Eigentlich von Anfang an. Angefangen hat das mit einer Idee meines Freundes Oliver Gritz als „Ride for Reading“. Nach US-amerikanischem Vorbild hat er sich Fahrradtouren versilbern lassen für den guten Zweck. Oma, Opa, Tante – was gebt ihr mir für jeden Kilometer? 10 Euro für 100? Jeder? Das lohnt sich. Mit den ersten 30.000 Euro hat er dann in Vingst und Höhenberg bei Pfarrer Meurer gleich drei Schulen mit einem Leseklub ausgestattet. In Absprache mit der Stiftung Lesen in Mainz, mit denen wir heute noch kooperieren. Die Schule stellt den Raum, wir statten das aus mit Büchern, Spielen, Laptops, Möbeln. Da den Oliver keiner kannte, wurde ein prominentes Gesicht gesucht. Ich wurde gefragt, ob ich nicht Schirmherr werden will und seitdem bin ich dabei, das ist prima.

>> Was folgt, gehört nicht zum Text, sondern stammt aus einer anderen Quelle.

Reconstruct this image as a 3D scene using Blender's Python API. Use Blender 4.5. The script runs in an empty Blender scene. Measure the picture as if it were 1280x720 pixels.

Ich habe drei Säulen. Den Leselauf, der steht für Bildung. Dann das Lobby-Restaurant, das steht für Armut in der Stadt. Da koche ich für Obdachlose an Weihnachten und kellnere und sammle Spenden übers Jahr. Und zum Thema Gesundheit unterstütze ich die „DKMS Stiftung Leben Spenden“ in ihrem Kampf gegen Blutkrebs. Meine Philosophie ist: Wenn man sich für etwas einsetzt, dann muss man auch die nötige Zeit mitbringen. Wenn ich zu einer Typisierungsaktion der DKMS aufrufe, dann muss ich auch vor Ort sein. Dasselbe gilt für den Leselauf.